In Soft as Bones, Sage speaks of her deep pain caused by Canada and inflicted on her family. Growing up in Edmonton in public housing, she recounts the horrors of having to turn her father in for sexually abusing her older sister for years. This resulted in the cutting off of family ties, skirting from house to house and school to school, and ultimately bearing the brunt of generations of trauma through alcohol and drug abuse and a constant desire to fill a void with dangerous behaviour.
Ana Noelle photo
For Chyana Marie Sage, the power of the matriarch was and is critical, as her sense of trust, particularly for men, had been eaten away.
Part tome of Indigenous teachings, part scrapbook of poems and certainly a deep dive into the emptiness that many youth feel, Soft as Bones also provides pathways for healing the self and a people. Despite the revulsion for her father, Frank, who did unthinkable things, Sage gains an understanding, through her healing, that violence and sickness can be traced back through the reach of memory.
As Sage posits, 'I think of the way the schools and the scoops took all my relatives away, and scattered them, and not just physically but mentally, spiritually, and emotionally too.' She speaks openly and honestly about her life and her path to healing, and eloquently and magically weaves in traditional teachings of the drum, water and the animals to not only shed light on her metamorphosis, but on the transformation of her family and her people.
A constant thread in the healing is the power of women, the matriarchy — when Sage felt safest, it was with Indigenous women. When she felt healing, it was with Indigenous women. At the centre of her core was her mother, who endured violence, and her sisters. And there were always elders present to teach, guide and love.
This is what good teachers do. They guide with love. For Chyana Marie Sage, the power of the matriarch was and is critical, as her sense of trust, particularly for men, had been eaten away. 'My trust was eviscerated on such a fundamental, intrinsic level during my most formative years, and that has affected most of my relationships ever since. I have struggled to trust anyone who got close to me,' she writes.

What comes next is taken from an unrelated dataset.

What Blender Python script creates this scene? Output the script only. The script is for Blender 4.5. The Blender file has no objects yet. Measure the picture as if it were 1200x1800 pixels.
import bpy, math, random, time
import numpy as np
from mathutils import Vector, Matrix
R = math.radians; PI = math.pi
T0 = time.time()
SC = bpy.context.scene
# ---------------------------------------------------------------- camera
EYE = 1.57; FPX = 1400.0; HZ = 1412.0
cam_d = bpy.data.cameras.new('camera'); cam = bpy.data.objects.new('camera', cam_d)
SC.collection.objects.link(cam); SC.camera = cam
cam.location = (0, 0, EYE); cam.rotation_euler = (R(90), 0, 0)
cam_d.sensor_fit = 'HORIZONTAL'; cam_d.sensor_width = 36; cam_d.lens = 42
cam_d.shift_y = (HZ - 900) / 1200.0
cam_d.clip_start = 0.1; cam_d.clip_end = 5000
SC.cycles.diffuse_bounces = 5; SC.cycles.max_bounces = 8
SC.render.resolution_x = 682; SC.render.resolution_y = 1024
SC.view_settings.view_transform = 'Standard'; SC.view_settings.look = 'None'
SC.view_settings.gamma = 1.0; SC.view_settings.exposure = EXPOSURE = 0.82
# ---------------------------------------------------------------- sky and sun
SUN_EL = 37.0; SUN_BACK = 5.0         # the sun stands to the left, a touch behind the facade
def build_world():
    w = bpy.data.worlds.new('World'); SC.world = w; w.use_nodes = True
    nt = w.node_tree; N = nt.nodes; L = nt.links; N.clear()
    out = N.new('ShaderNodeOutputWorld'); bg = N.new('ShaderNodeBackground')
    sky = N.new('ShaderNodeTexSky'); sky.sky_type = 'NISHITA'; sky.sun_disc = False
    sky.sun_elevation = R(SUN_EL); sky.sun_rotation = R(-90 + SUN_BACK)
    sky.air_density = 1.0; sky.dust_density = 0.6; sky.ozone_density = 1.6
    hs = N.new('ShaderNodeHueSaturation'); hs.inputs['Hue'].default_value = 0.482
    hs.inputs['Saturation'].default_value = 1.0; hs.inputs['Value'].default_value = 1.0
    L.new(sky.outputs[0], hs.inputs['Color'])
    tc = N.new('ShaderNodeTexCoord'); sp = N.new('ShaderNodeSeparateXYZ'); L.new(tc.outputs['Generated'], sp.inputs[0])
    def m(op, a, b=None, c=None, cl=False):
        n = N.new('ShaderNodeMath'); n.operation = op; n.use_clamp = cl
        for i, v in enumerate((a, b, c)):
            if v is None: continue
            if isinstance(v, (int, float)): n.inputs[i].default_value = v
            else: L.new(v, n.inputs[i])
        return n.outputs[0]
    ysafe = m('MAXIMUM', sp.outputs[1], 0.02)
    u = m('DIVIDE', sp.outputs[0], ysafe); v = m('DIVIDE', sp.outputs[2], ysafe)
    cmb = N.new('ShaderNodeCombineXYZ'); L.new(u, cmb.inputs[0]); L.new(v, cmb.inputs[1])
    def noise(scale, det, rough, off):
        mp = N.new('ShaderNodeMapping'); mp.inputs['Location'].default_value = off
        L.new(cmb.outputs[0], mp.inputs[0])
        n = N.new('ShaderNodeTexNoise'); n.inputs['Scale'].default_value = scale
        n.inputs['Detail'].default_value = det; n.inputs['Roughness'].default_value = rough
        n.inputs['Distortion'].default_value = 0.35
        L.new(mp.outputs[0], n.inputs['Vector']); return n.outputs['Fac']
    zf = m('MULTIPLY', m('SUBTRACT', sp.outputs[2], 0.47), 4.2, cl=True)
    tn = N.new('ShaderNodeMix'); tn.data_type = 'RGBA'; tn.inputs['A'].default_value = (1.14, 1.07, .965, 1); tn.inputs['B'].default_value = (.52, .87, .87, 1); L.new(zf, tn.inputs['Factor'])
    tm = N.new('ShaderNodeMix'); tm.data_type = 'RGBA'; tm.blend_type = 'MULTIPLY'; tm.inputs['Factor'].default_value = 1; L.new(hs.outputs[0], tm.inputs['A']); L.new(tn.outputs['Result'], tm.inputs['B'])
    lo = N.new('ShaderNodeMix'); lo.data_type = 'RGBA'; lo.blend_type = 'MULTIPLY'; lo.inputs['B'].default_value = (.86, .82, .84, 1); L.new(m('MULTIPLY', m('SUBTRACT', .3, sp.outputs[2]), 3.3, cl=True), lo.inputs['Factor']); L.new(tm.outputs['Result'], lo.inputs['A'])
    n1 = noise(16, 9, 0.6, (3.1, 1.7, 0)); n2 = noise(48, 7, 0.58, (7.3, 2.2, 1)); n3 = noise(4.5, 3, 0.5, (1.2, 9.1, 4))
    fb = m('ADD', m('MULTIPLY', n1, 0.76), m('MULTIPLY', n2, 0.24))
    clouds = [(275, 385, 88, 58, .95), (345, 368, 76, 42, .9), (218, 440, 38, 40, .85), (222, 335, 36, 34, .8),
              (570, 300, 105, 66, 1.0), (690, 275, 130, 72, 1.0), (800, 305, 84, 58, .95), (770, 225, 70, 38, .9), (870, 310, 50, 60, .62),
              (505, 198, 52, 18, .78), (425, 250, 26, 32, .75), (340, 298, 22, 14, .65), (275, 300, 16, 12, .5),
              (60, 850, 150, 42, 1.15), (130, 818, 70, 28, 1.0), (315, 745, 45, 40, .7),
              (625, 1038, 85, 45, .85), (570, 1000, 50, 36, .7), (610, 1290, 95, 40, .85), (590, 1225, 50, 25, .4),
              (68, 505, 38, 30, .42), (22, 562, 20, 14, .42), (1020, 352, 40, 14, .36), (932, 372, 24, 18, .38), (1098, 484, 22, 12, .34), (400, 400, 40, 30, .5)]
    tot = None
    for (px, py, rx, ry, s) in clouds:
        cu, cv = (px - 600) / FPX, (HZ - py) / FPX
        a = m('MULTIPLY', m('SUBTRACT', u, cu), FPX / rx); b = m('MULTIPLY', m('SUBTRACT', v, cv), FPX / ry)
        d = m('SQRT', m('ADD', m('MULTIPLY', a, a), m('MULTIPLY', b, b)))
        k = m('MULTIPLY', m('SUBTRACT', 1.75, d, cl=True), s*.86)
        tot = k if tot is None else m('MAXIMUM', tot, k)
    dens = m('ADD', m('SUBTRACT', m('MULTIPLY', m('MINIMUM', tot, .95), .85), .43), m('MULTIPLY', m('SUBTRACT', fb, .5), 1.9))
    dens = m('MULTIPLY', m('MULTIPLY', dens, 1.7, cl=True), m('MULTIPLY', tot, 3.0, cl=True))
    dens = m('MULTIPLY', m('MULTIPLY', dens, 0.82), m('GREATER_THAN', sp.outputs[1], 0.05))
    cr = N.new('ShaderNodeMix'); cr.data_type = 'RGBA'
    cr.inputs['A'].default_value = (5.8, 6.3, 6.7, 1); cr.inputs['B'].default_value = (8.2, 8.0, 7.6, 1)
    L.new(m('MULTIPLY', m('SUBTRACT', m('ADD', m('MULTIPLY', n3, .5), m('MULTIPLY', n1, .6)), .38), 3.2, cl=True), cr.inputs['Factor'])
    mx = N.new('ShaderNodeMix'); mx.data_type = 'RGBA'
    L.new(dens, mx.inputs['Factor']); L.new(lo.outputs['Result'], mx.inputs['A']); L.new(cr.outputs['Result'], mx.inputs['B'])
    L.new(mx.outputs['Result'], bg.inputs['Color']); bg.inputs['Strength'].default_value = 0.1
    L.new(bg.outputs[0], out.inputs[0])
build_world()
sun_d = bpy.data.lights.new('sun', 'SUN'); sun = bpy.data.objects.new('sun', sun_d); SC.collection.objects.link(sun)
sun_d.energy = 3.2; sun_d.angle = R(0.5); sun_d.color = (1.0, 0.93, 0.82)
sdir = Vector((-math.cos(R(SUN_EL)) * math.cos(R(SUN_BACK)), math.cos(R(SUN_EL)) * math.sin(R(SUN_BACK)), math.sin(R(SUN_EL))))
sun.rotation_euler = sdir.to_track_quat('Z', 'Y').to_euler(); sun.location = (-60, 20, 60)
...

What is most captivating for this reviewer is the role school played in Sage's life. As she jumped from school to school, she and her sisters were forced to navigate new peers, protect themselves and endure the systemic racism inherent in our colonial systems.
At age 15, Sage is expelled from high school for possession of weed. She describes having to appear in front of the school board: 'So I was expelled from the only place that was giving me any sense of routine. Across the table sat Ms. Long, the vice-principal who loathed me, staring at me with a smug smile on her pinched face.' Children understand very quickly when they are not loved, and too often schools send powerful signals that kids are not wanted.
Weekly
A weekly look at what's happening in Winnipeg's arts and entertainment scene.
On the other hand, a former principal, Mr. Skoreyko, had her back. When she returned to the school that expelled her from Grade 12, where Skoreyko was principal, there were no questions asked. He showed her kindness throughout her teens, and this made the difference for her. When children are pulled closer and not pushed out of the community, they begin to trust and thrive. 'Mr. Skoreyko was someone I could actually count on,' Sage writes. All young people need multiple Mr. Skoreykos — particularly those who are most vulnerable.
Soft as Bones
Despite the odds, Sage sought her undergraduate degree at the University of Alberta before heading to Columbia University to further develop her writing at grad school. As she explains, and bears witness to, 'Writing is catharsis and it is the most powerful tool I have to use on my healing journey.'
The writing of Soft as Bones, and the interviews she performs with her family, are stepping stones along this journey. There is no arrival point, just the notion of getting better. As Sage writes: 'There is no such thing as healed — there is only movement along the spectrum of unawareness to awareness.'
Soft as Bones is essential reading for all who work in systems on this land, in this territory. It is a call to action and sheds an enormous spotlight on the voids created by historic violence and racism, and the formidable elixir that is land, language, culture and community.
Matt Henderson is superintendent of the Winnipeg School Division.